=== Data segment ===
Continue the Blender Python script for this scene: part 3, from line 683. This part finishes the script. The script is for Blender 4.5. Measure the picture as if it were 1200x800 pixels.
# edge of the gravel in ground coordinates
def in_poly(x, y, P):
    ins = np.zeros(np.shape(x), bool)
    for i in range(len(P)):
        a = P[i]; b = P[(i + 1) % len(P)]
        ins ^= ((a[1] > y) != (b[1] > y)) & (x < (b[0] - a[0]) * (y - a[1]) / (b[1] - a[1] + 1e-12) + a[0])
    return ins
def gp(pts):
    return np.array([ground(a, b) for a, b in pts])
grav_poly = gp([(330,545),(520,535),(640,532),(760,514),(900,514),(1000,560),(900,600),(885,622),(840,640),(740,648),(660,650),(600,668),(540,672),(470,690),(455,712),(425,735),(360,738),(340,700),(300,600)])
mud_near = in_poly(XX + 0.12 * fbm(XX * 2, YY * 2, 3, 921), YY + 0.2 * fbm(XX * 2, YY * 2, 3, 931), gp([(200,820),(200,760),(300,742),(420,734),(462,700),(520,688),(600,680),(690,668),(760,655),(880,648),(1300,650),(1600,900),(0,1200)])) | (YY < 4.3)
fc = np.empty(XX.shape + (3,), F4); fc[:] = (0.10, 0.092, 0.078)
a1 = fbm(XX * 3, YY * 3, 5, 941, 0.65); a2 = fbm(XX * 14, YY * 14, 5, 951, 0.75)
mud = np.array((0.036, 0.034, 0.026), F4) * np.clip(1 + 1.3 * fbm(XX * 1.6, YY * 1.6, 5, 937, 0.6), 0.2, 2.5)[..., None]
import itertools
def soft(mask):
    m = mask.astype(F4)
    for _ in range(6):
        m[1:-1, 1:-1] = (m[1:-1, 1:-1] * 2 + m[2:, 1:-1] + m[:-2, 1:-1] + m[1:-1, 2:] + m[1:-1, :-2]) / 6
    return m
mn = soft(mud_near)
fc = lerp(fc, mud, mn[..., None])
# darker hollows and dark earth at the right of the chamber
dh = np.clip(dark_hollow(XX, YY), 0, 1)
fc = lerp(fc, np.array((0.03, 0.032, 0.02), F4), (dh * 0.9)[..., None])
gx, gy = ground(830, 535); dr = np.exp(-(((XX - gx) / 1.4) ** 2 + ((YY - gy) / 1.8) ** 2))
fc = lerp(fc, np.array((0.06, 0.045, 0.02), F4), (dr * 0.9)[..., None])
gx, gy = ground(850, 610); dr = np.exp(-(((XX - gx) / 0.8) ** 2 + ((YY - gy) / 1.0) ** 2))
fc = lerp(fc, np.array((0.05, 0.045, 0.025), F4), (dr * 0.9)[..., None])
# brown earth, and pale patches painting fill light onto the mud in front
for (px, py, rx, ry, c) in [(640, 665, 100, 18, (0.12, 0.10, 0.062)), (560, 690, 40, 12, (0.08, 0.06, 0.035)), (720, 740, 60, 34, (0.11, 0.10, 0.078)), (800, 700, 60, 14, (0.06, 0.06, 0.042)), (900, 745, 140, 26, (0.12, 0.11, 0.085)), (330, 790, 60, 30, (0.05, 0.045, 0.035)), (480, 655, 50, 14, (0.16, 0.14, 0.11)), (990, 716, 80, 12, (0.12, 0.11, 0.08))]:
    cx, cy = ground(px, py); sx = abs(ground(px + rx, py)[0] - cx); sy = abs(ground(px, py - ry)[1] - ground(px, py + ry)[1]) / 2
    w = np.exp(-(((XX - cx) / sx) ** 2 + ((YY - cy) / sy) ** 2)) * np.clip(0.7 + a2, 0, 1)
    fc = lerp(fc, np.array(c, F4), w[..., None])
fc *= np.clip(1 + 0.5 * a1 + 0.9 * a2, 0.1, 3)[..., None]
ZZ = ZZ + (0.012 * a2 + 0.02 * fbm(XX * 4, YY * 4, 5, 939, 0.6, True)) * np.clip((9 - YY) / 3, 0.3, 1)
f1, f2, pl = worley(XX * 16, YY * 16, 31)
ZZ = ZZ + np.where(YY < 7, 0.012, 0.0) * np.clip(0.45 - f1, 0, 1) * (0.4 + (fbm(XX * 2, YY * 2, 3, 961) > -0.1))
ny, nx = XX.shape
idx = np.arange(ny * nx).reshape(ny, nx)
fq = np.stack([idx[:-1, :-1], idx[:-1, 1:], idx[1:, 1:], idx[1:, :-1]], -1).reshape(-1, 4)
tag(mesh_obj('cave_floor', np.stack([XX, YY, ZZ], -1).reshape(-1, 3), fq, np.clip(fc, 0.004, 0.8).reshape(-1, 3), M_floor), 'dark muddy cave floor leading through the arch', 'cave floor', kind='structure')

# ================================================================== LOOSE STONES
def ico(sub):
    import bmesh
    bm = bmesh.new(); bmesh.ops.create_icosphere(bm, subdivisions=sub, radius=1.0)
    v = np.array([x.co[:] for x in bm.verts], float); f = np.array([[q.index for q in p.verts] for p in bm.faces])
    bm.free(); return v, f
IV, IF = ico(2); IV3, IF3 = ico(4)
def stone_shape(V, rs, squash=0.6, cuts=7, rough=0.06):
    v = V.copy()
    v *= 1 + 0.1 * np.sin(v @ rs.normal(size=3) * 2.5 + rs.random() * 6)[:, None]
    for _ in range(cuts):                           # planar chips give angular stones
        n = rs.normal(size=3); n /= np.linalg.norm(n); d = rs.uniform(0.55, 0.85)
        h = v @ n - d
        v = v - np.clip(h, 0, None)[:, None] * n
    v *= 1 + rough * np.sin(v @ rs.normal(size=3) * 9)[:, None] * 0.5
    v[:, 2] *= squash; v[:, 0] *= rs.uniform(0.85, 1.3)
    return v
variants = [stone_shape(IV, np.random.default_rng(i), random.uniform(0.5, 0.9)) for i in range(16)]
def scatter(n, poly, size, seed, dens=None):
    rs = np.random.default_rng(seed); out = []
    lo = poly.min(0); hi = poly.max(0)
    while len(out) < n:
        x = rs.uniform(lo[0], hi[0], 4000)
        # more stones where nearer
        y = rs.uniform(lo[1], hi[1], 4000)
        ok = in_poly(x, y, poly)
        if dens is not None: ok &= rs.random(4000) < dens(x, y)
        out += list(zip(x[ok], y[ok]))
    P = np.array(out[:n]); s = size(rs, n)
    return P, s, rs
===
To be done:
Give back all the data exactly as written.

Expected answer:
Continue the Blender Python script for this scene: part 3, from line 683. This part finishes the script. The script is for Blender 4.5. Measure the picture as if it were 1200x800 pixels.
# edge of the gravel in ground coordinates
def in_poly(x, y, P):
    ins = np.zeros(np.shape(x), bool)
    for i in range(len(P)):
        a = P[i]; b = P[(i + 1) % len(P)]
        ins ^= ((a[1] > y) != (b[1] > y)) & (x < (b[0] - a[0]) * (y - a[1]) / (b[1] - a[1] + 1e-12) + a[0])
    return ins
def gp(pts):
    return np.array([ground(a, b) for a, b in pts])
grav_poly = gp([(330,545),(520,535),(640,532),(760,514),(900,514),(1000,560),(900,600),(885,622),(840,640),(740,648),(660,650),(600,668),(540,672),(470,690),(455,712),(425,735),(360,738),(340,700),(300,600)])
mud_near = in_poly(XX + 0.12 * fbm(XX * 2, YY * 2, 3, 921), YY + 0.2 * fbm(XX * 2, YY * 2, 3, 931), gp([(200,820),(200,760),(300,742),(420,734),(462,700),(520,688),(600,680),(690,668),(760,655),(880,648),(1300,650),(1600,900),(0,1200)])) | (YY < 4.3)
fc = np.empty(XX.shape + (3,), F4); fc[:] = (0.10, 0.092, 0.078)
a1 = fbm(XX * 3, YY * 3, 5, 941, 0.65); a2 = fbm(XX * 14, YY * 14, 5, 951, 0.75)
mud = np.array((0.036, 0.034, 0.026), F4) * np.clip(1 + 1.3 * fbm(XX * 1.6, YY * 1.6, 5, 937, 0.6), 0.2, 2.5)[..., None]
import itertools
def soft(mask):
    m = mask.astype(F4)
    for _ in range(6):
        m[1:-1, 1:-1] = (m[1:-1, 1:-1] * 2 + m[2:, 1:-1] + m[:-2, 1:-1] + m[1:-1, 2:] + m[1:-1, :-2]) / 6
    return m
mn = soft(mud_near)
fc = lerp(fc, mud, mn[..., None])
# darker hollows and dark earth at the right of the chamber
dh = np.clip(dark_hollow(XX, YY), 0, 1)
fc = lerp(fc, np.array((0.03, 0.032, 0.02), F4), (dh * 0.9)[..., None])
gx, gy = ground(830, 535); dr = np.exp(-(((XX - gx) / 1.4) ** 2 + ((YY - gy) / 1.8) ** 2))
fc = lerp(fc, np.array((0.06, 0.045, 0.02), F4), (dr * 0.9)[..., None])
gx, gy = ground(850, 610); dr = np.exp(-(((XX - gx) / 0.8) ** 2 + ((YY - gy) / 1.0) ** 2))
fc = lerp(fc, np.array((0.05, 0.045, 0.025), F4), (dr * 0.9)[..., None])
# brown earth, and pale patches painting fill light onto the mud in front
for (px, py, rx, ry, c) in [(640, 665, 100, 18, (0.12, 0.10, 0.062)), (560, 690, 40, 12, (0.08, 0.06, 0.035)), (720, 740, 60, 34, (0.11, 0.10, 0.078)), (800, 700, 60, 14, (0.06, 0.06, 0.042)), (900, 745, 140, 26, (0.12, 0.11, 0.085)), (330, 790, 60, 30, (0.05, 0.045, 0.035)), (480, 655, 50, 14, (0.16, 0.14, 0.11)), (990, 716, 80, 12, (0.12, 0.11, 0.08))]:
    cx, cy = ground(px, py); sx = abs(ground(px + rx, py)[0] - cx); sy = abs(ground(px, py - ry)[1] - ground(px, py + ry)[1]) / 2
    w = np.exp(-(((XX - cx) / sx) ** 2 + ((YY - cy) / sy) ** 2)) * np.clip(0.7 + a2, 0, 1)
    fc = lerp(fc, np.array(c, F4), w[..., None])
fc *= np.clip(1 + 0.5 * a1 + 0.9 * a2, 0.1, 3)[..., None]
ZZ = ZZ + (0.012 * a2 + 0.02 * fbm(XX * 4, YY * 4, 5, 939, 0.6, True)) * np.clip((9 - YY) / 3, 0.3, 1)
f1, f2, pl = worley(XX * 16, YY * 16, 31)
ZZ = ZZ + np.where(YY < 7, 0.012, 0.0) * np.clip(0.45 - f1, 0, 1) * (0.4 + (fbm(XX * 2, YY * 2, 3, 961) > -0.1))
ny, nx = XX.shape
idx = np.arange(ny * nx).reshape(ny, nx)
fq = np.stack([idx[:-1, :-1], idx[:-1, 1:], idx[1:, 1:], idx[1:, :-1]], -1).reshape(-1, 4)
tag(mesh_obj('cave_floor', np.stack([XX, YY, ZZ], -1).reshape(-1, 3), fq, np.clip(fc, 0.004, 0.8).reshape(-1, 3), M_floor), 'dark muddy cave floor leading through the arch', 'cave floor', kind='structure')

# ================================================================== LOOSE STONES
def ico(sub):
    import bmesh
    bm = bmesh.new(); bmesh.ops.create_icosphere(bm, subdivisions=sub, radius=1.0)
    v = np.array([x.co[:] for x in bm.verts], float); f = np.array([[q.index for q in p.verts] for p in bm.faces])
    bm.free(); return v, f
IV, IF = ico(2); IV3, IF3 = ico(4)
def stone_shape(V, rs, squash=0.6, cuts=7, rough=0.06):
    v = V.copy()
    v *= 1 + 0.1 * np.sin(v @ rs.normal(size=3) * 2.5 + rs.random() * 6)[:, None]
    for _ in range(cuts):                           # planar chips give angular stones
        n = rs.normal(size=3); n /= np.linalg.norm(n); d = rs.uniform(0.55, 0.85)
        h = v @ n - d
        v = v - np.clip(h, 0, None)[:, None] * n
    v *= 1 + rough * np.sin(v @ rs.normal(size=3) * 9)[:, None] * 0.5
    v[:, 2] *= squash; v[:, 0] *= rs.uniform(0.85, 1.3)
    return v
variants = [stone_shape(IV, np.random.default_rng(i), random.uniform(0.5, 0.9)) for i in range(16)]
def scatter(n, poly, size, seed, dens=None):
    rs = np.random.default_rng(seed); out = []
    lo = poly.min(0); hi = poly.max(0)
    while len(out) < n:
        x = rs.uniform(lo[0], hi[0], 4000)
        # more stones where nearer
        y = rs.uniform(lo[1], hi[1], 4000)
        ok = in_poly(x, y, poly)
        if dens is not None: ok &= rs.random(4000) < dens(x, y)
        out += list(zip(x[ok], y[ok]))
    P = np.array(out[:n]); s = size(rs, n)
    return P, s, rs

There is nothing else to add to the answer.